Metro

‘Beam me up,’ groans gov over space-case pols

ALBANY — Need more proof Albany’s so-called lawmakers are really space cadets? Gov. Paterson, fed up as do-nothing legislators bickered through a budget summit yesterday, groaned, “Oh, Scotty, beam me up,” a play on the classic “Star Trek” line uttered by Capt. Kirk to his engineer, Scotty.

The governor’s lament came seven weeks into a stalemate — the deadline for passing the spending plan was April 1 — over how to keep the $9.2 billion budget gap from expanding further into the final frontier.

Petty squabbling over a side issue — whether to hold conference committee hearings in which both houses would publicly hash out differences — has consumed the Capitol for weeks.

And it took up much of the hourlong powwow Paterson called yesterday in a vain attempt to jump-start the budget process.

Amid the heated sniping, frustrated Assemblyman Brian Kolb (R-Geneva) told his warring comrades, “You want to stay all night? We’re here. You want to get to work? We’re here.”

Senate Minority Leader Dean Skelos (R-LI) used the opportunity to press repeatedly for the hearings, which the Democratic leaders were required by law to hold within days of passing nonbinding budget resolutions in March.

Assembly Speaker Sheldon Silver (D-Manhattan), who has led resistance to the panels, argued that hearings would provide nothing more than “theater” if leaders did not first agree on spending targets.

“When are we going to start conference committees?” Skelos asked.

Silver angrily replied, “When we have a fiscal plan.”

Scoffed Skelos, “It’s a charade.”

Paterson threatened to keep the Legislature in Albany through the upcoming state political conventions.

“So conventioneers — Democrats and Republicans — might want to think about spending your time in Albany as opposed to anyplace else,” Paterson said.

At one point, the governor singled out Senate Democratic leader John Sampson of Brooklyn, asking why he couldn’t get the budget passed.
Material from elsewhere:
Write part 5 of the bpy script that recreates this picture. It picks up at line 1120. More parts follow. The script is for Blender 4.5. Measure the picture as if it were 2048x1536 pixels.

“I think, Governor, what we had talked about, I think with respect to your budget, partly we need to go through it, we need to make a decision . . .” Sampson started to say before Paterson interrupted him.

“That’s what I would have thought would’ve been going on for the last six weeks,” the governor sniped.

Legislative insiders have warned that the divide is so great that a final agreement may not be reached until after the November elections.

Paterson claimed that the supposed savings proposed by Republicans wouldn’t amount to anything.

“I’m not going to sign a budget that creates phony savings when it’s not actually there,” he said.